A political meeting between representatives of different groupings in the European Parliament will take place this week, with views polarised on the merits of fund value for money benchmarks and a proposed ban on the payment of inducements to some intermediaries.
The meeting is seen as crucial if MEPs are to develop a shared position ahead of a vote on the retail investment strategy in March.
If the retail investment strategy is not approved in a plenary vote before the end of the current EU legislative cycle, proposals from the strategy could be substantially overhauled when policymakers regroup, according to people with knowledge of the situation.
Stephanie Yon-Courtin, a French MEP from the Renew Europe grouping and lead rapporteur for the retail investment strategy, says this week's meeting will see a number of options for the most controversial parts of the strategy "on the table".
Yon-Courtin says various options including requiring funds to complete internal value assessments, comply with EU value benchmarks or having no value benchmarks at all will be under consideration by MEPs.
Meanwhile MEPs will also debate the merits of a full ban on inducements, a partial ban on inducements or no inducement ban at all, according to Ms Yon-Courtin.
While MEPs from the Greens and the Socialists & Democrats groupings have called for a full ban on inducements, Yon-Courtin has proposed that the European Commission's proposal to introduce a partial ban on inducements when no advice is received should be scrapped entirely.

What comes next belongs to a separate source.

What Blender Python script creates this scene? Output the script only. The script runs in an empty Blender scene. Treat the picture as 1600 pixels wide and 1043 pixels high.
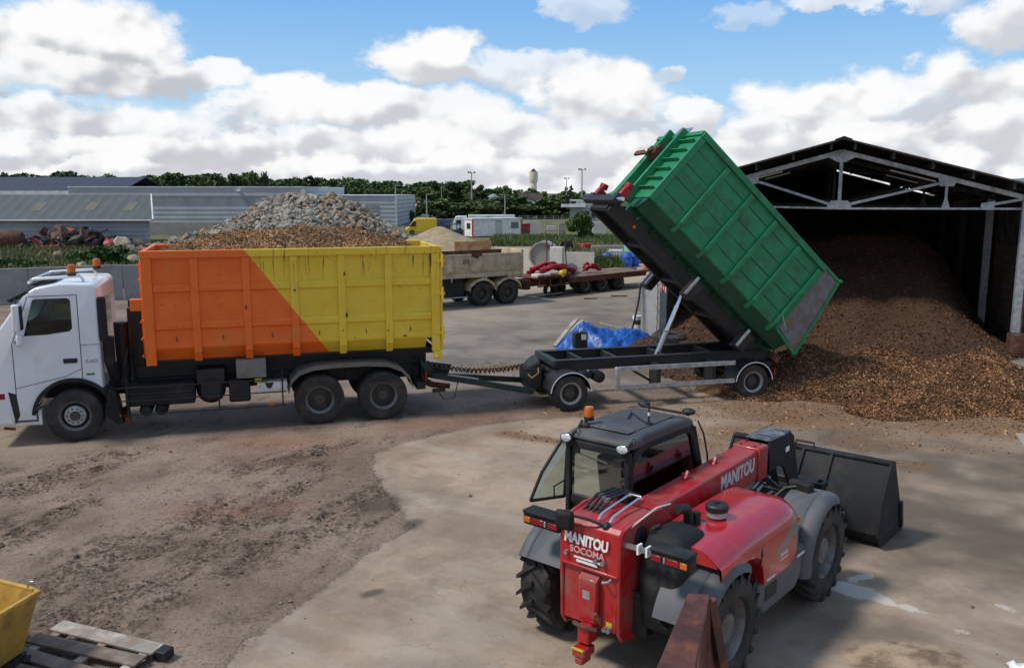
import bpy, math, random
import numpy as np
from mathutils import Vector, Matrix, Euler
R = math.radians
random.seed(7)
rng = np.random.default_rng(7)
S = bpy.context.scene
COL = S.collection

# ---------------------------------------------------------------- camera
F_PX, CAM_H = 1370.0, 5.0
PITCH = math.atan((521.5 - 300) / F_PX)
cd = bpy.data.cameras.new('camera')
cd.sensor_width = 36; cd.lens = F_PX / 1600 * 36; cd.clip_end = 5000; cd.clip_start = 0.1
cam = bpy.data.objects.new('camera', cd); COL.objects.link(cam)
cam.location = (0, 0, CAM_H); cam.rotation_euler = (R(90) - PITCH, 0, 0)
S.camera = cam
cP, sP = math.cos(PITCH), math.sin(PITCH)
def ray(px, py):
    u = px - 800; v = py - 521.5
    return u, F_PX * cP - v * sP, -(v * cP + F_PX * sP)
def gp(px, py, z=0.0):                 # world point at height z seen at that place of the survey sheet
    x, y, d = ray(px, py); t = (z - CAM_H) / d
    return Vector((x * t, y * t, z))
def at(px, py, Y):                     # world point at distance Y
    x, y, d = ray(px, py); t = Y / y
    return Vector((x * t, Y, CAM_H + d * t))

# ---------------------------------------------------------------- light
S.view_settings.view_transform = 'Standard'; S.view_settings.look = 'None'
S.view_settings.exposure = 0.0; S.view_settings.gamma = 1.0
SUN_EL, SUN_AZ = R(54), R(256)         # azimuth clockwise from +Y: left and a little behind the camera
sdir = Vector((math.sin(SUN_AZ) * math.cos(SUN_EL), math.cos(SUN_AZ) * math.cos(SUN_EL), math.sin(SUN_EL)))
sl = bpy.data.lights.new('sun', 'SUN'); sl.energy = 3.0; sl.angle = R(9); sl.color = (1, .95, .87)
so = bpy.data.objects.new('sun', sl); COL.objects.link(so)
so.rotation_euler = sdir.to_track_quat('Z', 'Y').to_euler(); so.location = (0, 0, 40)

class X:
    """tiny expression builder for shader nodes"""
    def __init__(s, nt, k): s.nt = nt; s.k = k
    def _m(s, op, *a):
        n = s.nt.nodes.new('ShaderNodeMath'); n.operation = op
        for i, v in enumerate(a):
            if isinstance(v, X): s.nt.links.new(v.k, n.inputs[i])
            else: n.inputs[i].default_value = v
        return X(s.nt, n.outputs[0])
    def __add__(s, o): return s._m('ADD', s, o)
    def __radd__(s, o): return s._m('ADD', s, o)
    def __sub__(s, o): return s._m('SUBTRACT', s, o)
    def __rsub__(s, o): return s._m('SUBTRACT', o, s)
    def __mul__(s, o): return s._m('MULTIPLY', s, o)
    def __rmul__(s, o): return s._m('MULTIPLY', s, o)
    def __truediv__(s, o): return s._m('DIVIDE', s, o)
    def max(s, o): return s._m('MAXIMUM', s, o)
    def min(s, o): return s._m('MINIMUM', s, o)
    def abs(s): return s._m('ABSOLUTE', s)
    def sqrt(s): return s._m('SQRT', s)
    def sin(s): return s._m('SINE', s)
    def atan2(s, o): return s._m('ARCTAN2', s, o)
    def frac(s): return s._m('FRACT', s)
    def ss(s, a, b, c=0.0, d=1.0, kind='SMOOTHSTEP'):
        n = s.nt.nodes.new('ShaderNodeMapRange'); n.interpolation_type = kind
        s.nt.links.new(s.k, n.inputs[0])
        for i, v in enumerate((a, b, c, d)): n.inputs[i + 1].default_value = v
        return X(s.nt, n.outputs[0])
def mixc(nt, f, a, b, blend='MIX'):
    n = nt.nodes.new('ShaderNodeMix'); n.data_type = 'RGBA'; n.blend_type = blend
    for i, v in ((0, f), (6, a), (7, b)):
        if isinstance(v, X): nt.links.new(v.k, n.inputs[i])
        elif isinstance(v, (int, float)): n.inputs[i].default_value = v
        else: n.inputs[i].default_value = (*v, 1)
    return X(nt, n.outputs[2])
def noise(nt, vec, scale, detail=4, rough=.55, dist=0, color=False):
    n = nt.nodes.new('ShaderNodeTexNoise'); n.inputs['Scale'].default_value = scale
    n.inputs['Detail'].default_value = detail; n.inputs['Roughness'].default_value = rough; n.inputs['Distortion'].default_value = dist
    if vec is not None: nt.links.new(vec.k, n.inputs['Vector'])
    return X(nt, n.outputs['Color' if color else 'Fac'])
def voro(nt, vec, scale, out='Distance', feat='F1'):
    n = nt.nodes.new('ShaderNodeTexVoronoi'); n.feature = feat; n.inputs['Scale'].default_value = scale
    nt.links.new(vec.k, n.inputs['Vector']); return X(nt, n.outputs[out])
def comb(nt, x, y, z):
    n = nt.nodes.new('ShaderNodeCombineXYZ')
    for i, v in enumerate((x, y, z)):
        if isinstance(v, X): nt.links.new(v.k, n.inputs[i])
        else: n.inputs[i].default_value = v
    return X(nt, n.outputs[0])
def sep(nt, v):
    n = nt.nodes.new('ShaderNodeSeparateXYZ'); nt.links.new(v.k, n.inputs[0])
    return [X(nt, o) for o in n.outputs]

def make_world():
    w = bpy.data.worlds.new('World'); S.world = w; w.use_nodes = True
    nt = w.node_tree; nt.nodes.clear()
    out = nt.nodes.new('ShaderNodeOutputWorld'); bg = nt.nodes.new('ShaderNodeBackground')
    nt.links.new(bg.outputs[0], out.inputs[0]); STR = 0.12
    bg.inputs['Strength'].default_value = STR
    sky = nt.nodes.new('ShaderNodeTexSky'); sky.sky_type = 'NISHITA'; sky.sun_disc = False
    sky.sun_elevation = SUN_EL; sky.sun_rotation = SUN_AZ; sky.altitude = 100; sky.air_density = 1.0; sky.dust_density = .6; sky.ozone_density = 1.6
    k = lambda v: tuple(c / STR for c in v)
    tc = nt.nodes.new('ShaderNodeTexCoord'); g = X(nt, tc.outputs['Generated'])
    x, y, z = sep(nt, g)
    az = x.atan2(y); el = z._m('ARCSINE', z)
    base = comb(nt, az, el * 1.5, 0.0)
    wn = noise(nt, base, 9, 6, .6, 0, True); wr, wg, wb = sep(nt, wn)
    n2 = noise(nt, comb(nt, az, el * 1.3, 3.1), 21, 8, .62)
    r1 = noise(nt, comb(nt, az, el * 1.3, 3.1), 17, 2.5, .5); r2 = noise(nt, comb(nt, az + .010, el * 1.3 - .020, 3.1), 17, 2.5, .5)
    relief = (r2 - r1)
    wa = az + (wr - .5) * .20 + (n2 - .5) * .03; we = el + (wg - .5) * .085 + (n2 - .5) * .03
    skyc = X(nt, sky.outputs[0])
    # blue: the sky texture, with a thin milky veil towards the horizon
    col = mixc(nt, el.ss(-.02, .30, .55, 0.10), skyc, k((.50, .66, .86)))
    col = mixc(nt, .75, col, mixc(nt, el.ss(.06, .24), k((.40, .68, .95)), k((.15, .45, .91))))
    # high broken layer everywhere (seen mainly out of frame; lights the yard)
    gl = noise(nt, comb(nt, x / (z.max(.06) + .25), y / (z.max(.06) + .25), 1.7), 1.9, 7, .58)
    ahi = gl.ss(.44, .60) * el.ss(.20, .36)
    back = y.ss(.15, -.15)  # added unseen grey cloud behind the camera, darkened to cut fill light
    al2 = gl.ss(.40, .56) * back
    col = mixc(nt, (ahi * .92).max(al2 * .9), col, mixc(nt, gl.ss(.5, .75), k((.50, .51, .54)), k((.28, .29, .31))))
    # solid bank along the horizon
    bank = (we + (wb - .5) * .10).ss(.115, .045)
    bn = noise(nt, comb(nt, az, el * 3.0, 7.7), 10, 8, .60)
    bankc = mixc(nt, (bn + relief * 1.6).ss(.34, .64), k((.61, .63, .68)), k((.98, .98, .985)))
    col = mixc(nt, bank, col, bankc)
    def ae(px, py):
        rx, ry, rz = ray(px, py); l = math.sqrt(rx * rx + ry * ry + rz * rz)
        return math.atan2(rx, ry), math.asin(rz / l)
    # cumulus: centre px, py, half width, height above, depth below, base grey, opacity
    CL = [(1335, 8, 150, 40, 26, .80, .75), (1570, 20, 120, 50, 52, .72, .95), (930, 5, 85, 40, 40, .80, .55), (1055, 110, 36, 22, 20, .74, .7), (1150, 30, 60, 25, 20, .8, .35),
          (845, 105, 130, 30, 42, .70, .75),
          (700, 175, 130, 45, 40, .72, .9), (1590, 190, 130, 60, 70, .72, .95), (1500, 125, 110, 60, 52, .70, 1.0), (1300, 168, 150, 52, 44, .70, 1.0),
          (1080, 175, 60, 40, 40, .72, .95), (1180, 215, 70, 40, 30, .76, .9), (935, 150, 110, 75, 62, .70, 1.0), (650, 98, 100, 58, 44, .70, 1.0),
          (330, 118, 120, 32, 34, .62, .95), (60, 60, 150, 70, 80, .68, 1.0), (180, 60, 130, 85, 84, .62, 1.0), (120, 120, 190, 40, 32, .60, .9),
          (40, 180, 120, 38, 30, .66, .95), (210, 190, 120, 36, 32, .66, .9), (480, 162, 90, 44, 38, .70, 1.0), (580, 170, 90, 40, 34, .68, .95), (385, 178, 70, 32, 28, .68, .9),
          (780, 205, 120, 30, 30, .74, .9), (640, 225, 120, 32, 24, .72, .95), (500, 222, 90, 30, 24, .72, .95), (330, 225, 110, 28, 24, .66, .9), (170, 232, 120, 28, 24, .64, .9),
          (900, 232, 130, 30, 26, .74, .9), (1090, 240, 110, 30, 26, .74, .9), (1330, 225, 160, 34, 30, .72, .9), (740, 258, 170, 20, 20, .74, .85), (420, 262, 200, 18, 18, .70, .85), (100, 262, 180, 18, 18, .66, .85)]
    for (px, py, hw, up, dn, gb, op) in CL:
        ca, ce = ae(px, py); ra = abs(ae(px + hw, py)[0] - ae(px - hw, py)[0]) / 2
        ru = ae(px, py - up)[1] - ce; rd = ce - ae(px, py + dn)[1]
        dx = (wa - ca) / ra; de = we - ce
        dz = (de / ru).max(de / -rd)
        d = (dx * dx + dz * dz).sqrt()
        val = 1.0 - d + (n2 - .5) * .62 + (wb - .5) * .30
        a = val.ss(-.05, .37) * op
        h = (el - (ce - rd)) / (ru + rd)
        sh = (h + relief * 2.1 + (n2 - .5) * .30 + (wr - .5) * .6).ss(.0, .66)
        cc = mixc(nt, sh, k((gb * .89, gb * .91, gb * .965)), k((.985, .985, .985)))
        col = mixc(nt, a, col, cc)
    # below the horizon: ground colour
    col = mixc(nt, el.ss(.0, -.02), col, k((.25, .22, .19)))
    nt.links.new(col.k, bg.inputs[0])
make_world()

# ---------------------------------------------------------------- object helpers
def tag(o, label=None, cat=None, group=None, kind=None):
    if label: o['label'] = label
    if cat: o['category'] = cat
    if group: o['group'] = group
    if kind: o['kind'] = kind
    return o
def empty(name, loc=(0, 0, 0), rot=(0, 0, 0), label=None, cat=None, group=None):
    o = bpy.data.objects.new(name, None); COL.objects.link(o)
    o.location = loc; o.rotation_euler = rot; o.empty_display_size = .2
    return tag(o, label, cat, group)
def copy_tree(o, parent=None):
    c = o.copy(); COL.objects.link(c)
    if parent: c.parent = parent
    for ch in o.children: copy_tree(ch, c)
    return c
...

"I don't believe a partial ban is the answer [...] a partial ban would be as problematic as a full ban," she says.
Yon-Courtin says it is crucial that MEPs come to a shared agreement on the retail strategy before breaking up for parliamentary elections in June as implementation of "one of the pillars of the capital markets union cannot wait".
"If we wait we will lose one to two years because we will have to start again," she says.
MEPs have already begun putting together an agreement on less contentious parts of the retail investment strategy, according to a person with knowledge of the situation.
EU finance ministers are also due to meet at the end of the month to discuss a common approach to the retail investment strategy.
Ignites Europe previously reported that the Belgian presidency of the EU had announced that it will not be prioritising the retail investment strategy before the end of the legislative cycle as the package has not yet entered the trilogue stage.
A Brussels-based lobbyist, speaking on condition of anonymity, says the unpopularity of the commission's proposals with many EU member states means agreement in the European Council is unlikely.
Asset managers have previously lobbied against many of the proposals in the strategy, including the proposed value for money benchmarks, warning that comparing all funds on the same cost benchmark would mislead investors and reduce choice.